In some ways, that is why @supports
was invented: for cases where the poorly supported feature needed to be applied together with some well supported features. However, this is not just about browser support.
Consider cases where the background color is overridden but not the text color, or the font size but not the line height, or even things not directly related, such as the gap
for a button group, but not the border-radius.
It seems to me it would help solve a host of use cases if authors could mark groups of declarations (and possibly even nested rules) as "atomic" (in the same sense as db transactions): if even a single declaration in the group is not applied (either because it was overridden or because something was not supported), then the entire group is no longer applied.
E.g.
button-group {
@atomic {
gap: 0;
> button {
border-radius: .3em;
&:first-child {
border-inline-start-radius: 0;
}
&:last-child {
border-inline-end-radius: 0;
}
}
}
}
Note that here I’m even setting the gap
to its initial value, just to opt it in to the atomic-ness.

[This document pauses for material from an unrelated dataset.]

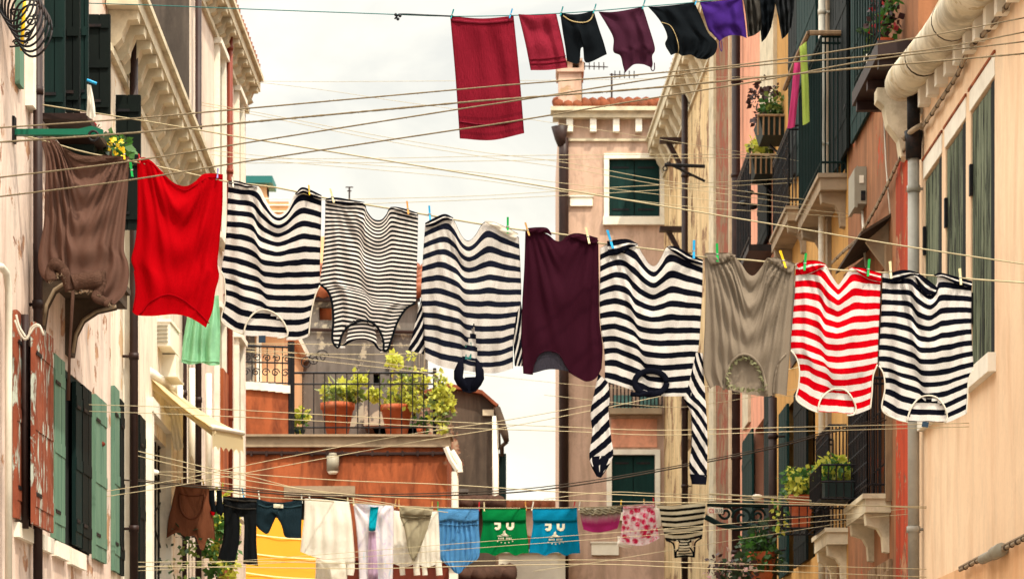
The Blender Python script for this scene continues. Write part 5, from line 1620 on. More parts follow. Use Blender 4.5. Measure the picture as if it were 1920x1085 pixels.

This would also simplify many @supports
use cases:
h1 {
color: var(--color-primary);
@atomic {
background: linear-gradient(...);
background-clip: text;
color: transparent;
}
}
instead of the current:
h1 {
color: var(--color-primary);
@supports (background-clip: text) {
background: linear-gradient(...);
background-clip: text;
color: transparent;
}
}
My main worry is circularities: I can't yet see any, but I have an annoying niggling feeling that they may exist. Or strictly defining the concept of a property being overridden.